En cambio, el conflicto político es, en última instancia, conflicto de ideas. Y en la polarización no hay discusión de ideas. Solo hay intercambio de declaraciones de matón, de argumentarios y de eslóganes con sustrato de chantaje moral. Las cosas podrían haber sido de otro modo, pero lo que trajo consigo la impugnación de los consensos fue la despolitización de la vida pública. Es ciertamente irónico que hubiera más contraste de ideas políticas en la época de los grandes consensos que en la época en que estos se impugnaron. Hubo en los años ochenta y noventa duros intercambios acerca de cuál era el papel de los sindicatos cuando la socialdemocracia llegaba al poder, por qué no era lo mismo tener sentido de Estado que invocar la razón de Estado o cómo la política cultural del Gobierno podía llegar a ser un ángel exterminador para la cultura. No eran declaraciones, posicionamientos o ni formas de coacción retórica con propósitos meramente tácticos. Era puro conflicto político sostenido a lo largo del tiempo.

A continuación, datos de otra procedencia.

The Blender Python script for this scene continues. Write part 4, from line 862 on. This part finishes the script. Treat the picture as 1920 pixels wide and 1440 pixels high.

Desde 2011, no hay apenas rastro de esto. Casi todo ha ido de destruir al adversario, de reventarlo, de humillarlo, de dominarlo, de decir cosas “brutales” contra el otro, de soltar verdades como puños, de lanzar zascas y de la peor forma de ironía: la que nunca se refiere a uno mismo. La polarización es testosterónica. Y lo mínimo que puede decirse del conflicto político es que pone en marcha otras hormonas.

El olor que dejó tras de sí el abandono de los grandes consensos fue exactamente el mismo que uno encuentra en un vestuario de hombres antes de ducharse tras un viril derbi futbolístico. Se llama peste.